The following adapted Venn diagram illustrates just how businesses are taking development out of discrete economic theory and placing it pragmatically in the realities of a world that we are all increasingly and personally experiencing. It is a world slowly gaining credence within our formal knowledge and science.

Birkin, F.K. and Polesie. (2012). Intrinsic Sustainable Development: Epistemes, Science, Business and Sustainability. Singapore: World Scientific. p. 290.

In the “Inherited Business World”, business activities take place without consideration of wider, non-economic impacts. The Nature World is barely recognised other than as resource. The success or failure of such businesses depends upon measurements taken in accordance with abstract accounting concepts of profit, loss and cash flow.

The “Present Environmental Business World” represents the current state of affairs. Here, businesses recognise that there is a broader Environment in which they operate and which needs to be protected. Hence the Venn diagram reveals a limited overlapping of Environmental Business but with a largely unchanged business sphere. There are no core business value changes in this, the current state of affairs. 

It is only in the third part of the info-graphic that we see the transformation in its final form. The business world is now embedded in the ecosystem to reflect our experiences and the best scientific knowledge that we now possess about the constitution of ourselves and of the living world.  Here, we are part of a dynamic, interdependent, inclusive and autonomous Economic-Ecology. We are now nurturing nature and ourselves simultaneously.
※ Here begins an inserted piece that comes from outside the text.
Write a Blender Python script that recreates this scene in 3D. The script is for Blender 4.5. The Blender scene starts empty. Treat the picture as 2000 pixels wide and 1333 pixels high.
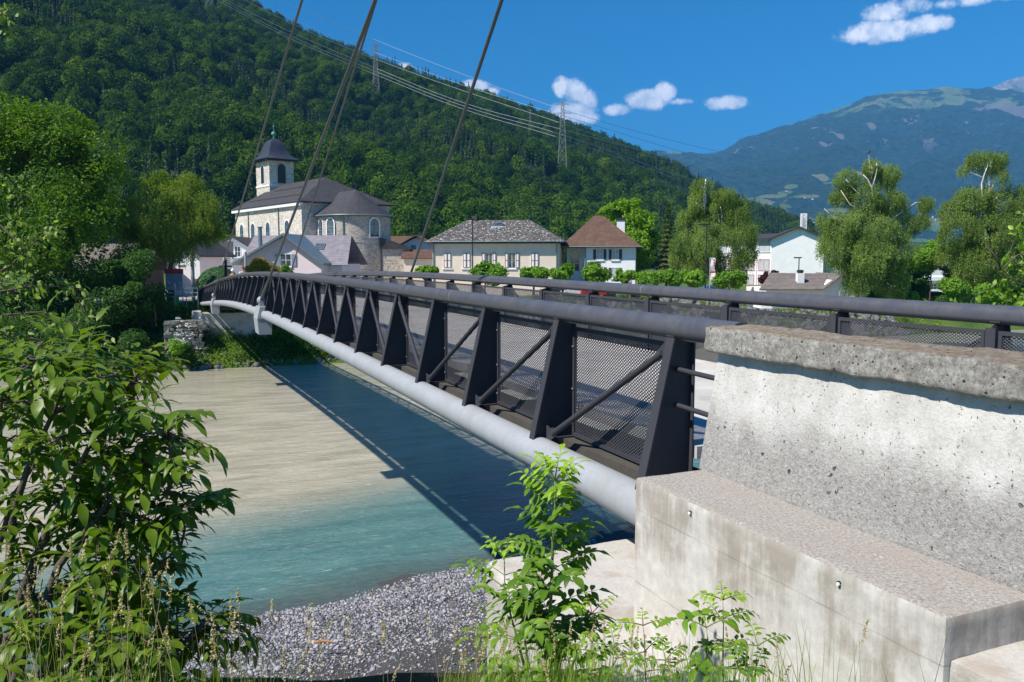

Note how in this final representation, the white male businessperson has been joined by a dark-skinned businesswomen to reflect increasing inclusion and also that their feet (if we could see them) are grounded in the ecosystem. (N.B. See Part Two of this post “Understanding the Transformation” to find an explanation of the graphic’s two terms “Primal” and “Economic Ecology”.)

"One touch of nature makes the whole world kin."

Becoming one with nature is the last word of any progress, science, common sense, good taste and excellent manners.